Okay, so rewilding.
A herd of beefy, long-horned tauros are to be released into a Highlands rewilding project to replicate the ecological role of the aurochs, an extinct, huge herbivore that is the wild ancestor of cattle.
The tauros have been bred in the Netherlands in recent years to fill the niche vacated by the aurochs, which once shaped landscapes and strengthened wildlife across Europe.
Trees for Life, the rewilding charity, is planning to create the first British herd of up to 15 of the animals on its 4,000-hectare (9,884-acre) Dundreggan estate near Loch Ness, in a scientific research project aimed at enhancing biodiversity, education and ecotourism.
Okaaay. These are not the original animals, so I’m not sure that this is going to be of any great help. It is, in fact, introducing a possibly invasive alien species and who knows how that will pan out.
However…
“Introducing the aurochs-like tauros to the Highlands four centuries after their wild ancestors were driven to extinction will refill a vital but empty ecological niche – allowing us to study how these remarkable wild cattle can be a powerful ally for tackling the nature and climate emergencies,” said Steve Micklewright, the chief executive of Trees for Life.
Um, is this the point at which we mention the inconvenient matter of cow farts? Or doesn’t that matter any more?

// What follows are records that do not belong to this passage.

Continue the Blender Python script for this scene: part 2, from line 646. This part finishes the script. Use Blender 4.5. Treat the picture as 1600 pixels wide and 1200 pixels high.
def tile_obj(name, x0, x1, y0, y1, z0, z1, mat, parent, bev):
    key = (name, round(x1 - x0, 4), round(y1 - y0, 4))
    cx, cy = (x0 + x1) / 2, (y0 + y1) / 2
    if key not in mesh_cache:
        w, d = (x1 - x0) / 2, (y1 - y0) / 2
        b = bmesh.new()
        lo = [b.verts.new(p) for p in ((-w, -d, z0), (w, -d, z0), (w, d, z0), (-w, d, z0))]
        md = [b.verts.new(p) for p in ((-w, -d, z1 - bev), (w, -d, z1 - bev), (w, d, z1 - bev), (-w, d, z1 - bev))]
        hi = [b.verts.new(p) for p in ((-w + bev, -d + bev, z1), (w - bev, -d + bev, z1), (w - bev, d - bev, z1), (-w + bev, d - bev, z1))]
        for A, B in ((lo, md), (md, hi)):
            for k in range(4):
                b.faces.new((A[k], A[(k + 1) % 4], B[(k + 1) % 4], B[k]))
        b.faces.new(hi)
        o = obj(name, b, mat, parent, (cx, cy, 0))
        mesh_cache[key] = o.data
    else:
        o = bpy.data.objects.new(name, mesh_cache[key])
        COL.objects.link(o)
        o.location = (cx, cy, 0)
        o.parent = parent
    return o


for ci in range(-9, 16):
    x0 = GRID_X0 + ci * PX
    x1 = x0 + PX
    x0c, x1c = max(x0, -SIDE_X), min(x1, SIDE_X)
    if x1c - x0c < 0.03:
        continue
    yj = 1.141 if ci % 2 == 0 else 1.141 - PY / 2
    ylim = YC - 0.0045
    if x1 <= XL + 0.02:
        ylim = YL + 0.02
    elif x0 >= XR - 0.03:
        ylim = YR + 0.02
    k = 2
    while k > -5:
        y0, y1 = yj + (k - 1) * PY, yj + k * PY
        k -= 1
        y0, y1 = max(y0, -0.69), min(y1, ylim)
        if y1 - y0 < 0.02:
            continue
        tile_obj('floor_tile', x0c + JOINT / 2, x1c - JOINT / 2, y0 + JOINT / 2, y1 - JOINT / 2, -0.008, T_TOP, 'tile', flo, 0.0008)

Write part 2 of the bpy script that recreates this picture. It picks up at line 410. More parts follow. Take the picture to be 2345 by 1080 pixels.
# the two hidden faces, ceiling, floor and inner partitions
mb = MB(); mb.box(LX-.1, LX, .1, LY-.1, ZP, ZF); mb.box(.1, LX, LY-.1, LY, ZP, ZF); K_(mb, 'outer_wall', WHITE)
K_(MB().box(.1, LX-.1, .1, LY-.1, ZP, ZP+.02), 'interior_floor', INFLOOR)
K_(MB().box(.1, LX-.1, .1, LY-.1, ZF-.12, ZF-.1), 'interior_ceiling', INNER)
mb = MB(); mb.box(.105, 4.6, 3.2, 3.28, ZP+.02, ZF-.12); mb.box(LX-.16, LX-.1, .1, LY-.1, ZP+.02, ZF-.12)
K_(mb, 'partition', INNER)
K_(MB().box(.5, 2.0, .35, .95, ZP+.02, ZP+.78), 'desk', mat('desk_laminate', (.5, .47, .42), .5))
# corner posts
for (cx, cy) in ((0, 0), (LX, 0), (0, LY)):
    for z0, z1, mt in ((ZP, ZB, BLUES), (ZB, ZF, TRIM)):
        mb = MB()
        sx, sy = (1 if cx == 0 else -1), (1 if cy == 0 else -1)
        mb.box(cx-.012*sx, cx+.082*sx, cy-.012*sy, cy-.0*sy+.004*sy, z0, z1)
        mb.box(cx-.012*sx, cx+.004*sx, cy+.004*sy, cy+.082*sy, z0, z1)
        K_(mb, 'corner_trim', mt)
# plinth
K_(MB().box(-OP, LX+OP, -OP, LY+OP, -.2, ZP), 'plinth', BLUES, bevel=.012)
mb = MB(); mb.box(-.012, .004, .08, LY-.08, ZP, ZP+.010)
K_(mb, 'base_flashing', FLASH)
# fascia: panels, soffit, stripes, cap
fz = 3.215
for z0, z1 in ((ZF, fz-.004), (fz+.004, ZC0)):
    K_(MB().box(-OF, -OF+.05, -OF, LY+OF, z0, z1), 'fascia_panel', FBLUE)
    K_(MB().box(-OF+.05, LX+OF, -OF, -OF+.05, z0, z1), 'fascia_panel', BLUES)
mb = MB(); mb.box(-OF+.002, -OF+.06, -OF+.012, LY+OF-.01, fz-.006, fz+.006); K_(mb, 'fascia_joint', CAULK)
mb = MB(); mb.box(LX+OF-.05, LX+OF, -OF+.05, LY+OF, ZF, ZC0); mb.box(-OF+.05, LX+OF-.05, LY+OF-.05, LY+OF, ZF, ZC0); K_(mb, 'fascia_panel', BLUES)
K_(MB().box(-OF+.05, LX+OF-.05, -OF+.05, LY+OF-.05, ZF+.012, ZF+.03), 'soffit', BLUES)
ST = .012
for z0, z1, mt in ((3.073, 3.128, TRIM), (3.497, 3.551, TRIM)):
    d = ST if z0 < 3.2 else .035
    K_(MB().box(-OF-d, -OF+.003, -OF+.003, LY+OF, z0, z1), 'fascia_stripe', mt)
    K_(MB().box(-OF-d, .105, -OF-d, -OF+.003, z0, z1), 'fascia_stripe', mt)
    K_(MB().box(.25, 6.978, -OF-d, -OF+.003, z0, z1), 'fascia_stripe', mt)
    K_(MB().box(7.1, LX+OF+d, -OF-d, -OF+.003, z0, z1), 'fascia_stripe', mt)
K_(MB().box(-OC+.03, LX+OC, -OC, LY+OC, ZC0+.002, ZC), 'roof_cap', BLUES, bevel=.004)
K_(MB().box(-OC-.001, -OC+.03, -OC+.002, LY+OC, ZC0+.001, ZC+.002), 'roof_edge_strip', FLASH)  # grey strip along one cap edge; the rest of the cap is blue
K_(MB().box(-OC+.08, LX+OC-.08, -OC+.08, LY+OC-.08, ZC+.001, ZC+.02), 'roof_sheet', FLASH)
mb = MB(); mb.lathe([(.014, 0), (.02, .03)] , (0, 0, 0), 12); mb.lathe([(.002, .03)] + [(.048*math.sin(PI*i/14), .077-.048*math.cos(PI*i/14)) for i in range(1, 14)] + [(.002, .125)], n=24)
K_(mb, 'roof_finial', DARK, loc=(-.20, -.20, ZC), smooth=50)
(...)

Having once been trapped in a highland cottage by a herd of decidedly unfriendly cattle – not the stolid hairy local beasties but imported Iberian bastard cows with an impressive turn of speed – I confess this makes me more than a little uneasy; good luck with that ecotourism!
Howdah pistols for all!
I don’t think that the burps and farts of large herbivores ever were a problem, just desperate nonsense from the climate lobby. Any gasses that they did emit must have been removed from the atmosphere comparatively recently by the growing grass that they consume.
“…a powerful ally for tackling the nature and climate emergencies.”
“Introducing the aurochs-like tauros to the Highlands four centuries after their wild ancestors were driven to extinction will refill a vital but empty ecological niche.”
So vital that the Highlands have managed fine without them for four hundred years?
Even if there were any emergencies, I’m at a loss to know how establishing a new population of wild cattle is supposed to help.
Befuddled and wooly thinking so typical of the environmentalists.
I’m currently being reminded of an earlier discussion about women with big bottoms as the West Indies women’s cricket team are on the telly just now.
Of course. I was merely pointing out the double standard.
Of course. Although, according to a recent post over at Ambush Predator blog, that particular dead horse is still being thrashed.
You have basically two choices:
1) Allow cows to eat grass, fart and produce meat at the end of the process for people to eat
or
2) Allow the grass to die, be eaten by insects, fungi and generally rot producing the exact same amount of methane and Co2 that the cows produce and force humans to eat insects.
It is part of the carbon cycle, which has been going on since plants colonised the land a while ago.
Perhaps they’re so big because they don’t fart – they just keep it in. (Credit for this final phrase goes to Ivor Cutler)
Bad enough to be faced with a beefy pseudo-aurochs at all: the prospect of running into a grumpy bovine with trapped wind doesn’t bear thinking about…..
Pretty typical of Scottish society in recent years. Great at trivial ‘feel good’ schemes like this. Not so good at, say, building essential replacement ferries for the islands or educating children to a decent standard.
Without a predator they will breed until they starve.
They will end up eating the bark of the sacred trees – the ones the beavers have not chewed up. This the “reshaping the landscape” part of the waffle, sorry, diversity pitch.
“Strengthening the wildlife” means that they were eaten by carnivores or the Great Highland Midgie – whenever they stumbled into a bog, could not find any more bark to chew, or just got so depressed by dreich Scottish climate, the memory of the Medieval Warm Period fading, that they lost the will to live. Or even be arsed shagging.
The keepers will end up surreptitiously feeding them bales of hay.
“Without a predator they will breed until they starve”
A solution has been found for that already; see deer stalking. Of course the rewilders are going to be a bit upset when their lovingly counterfeited aurochs end up as stuffed heads on people’s walls, but still, all part of nature’s balance don’t you know.
An excellent idea.
But I thought you’d banned guns in the UK, Barbarus.
This story shows you can get money for any hair-brained scheme if you shoehorn climate into your application.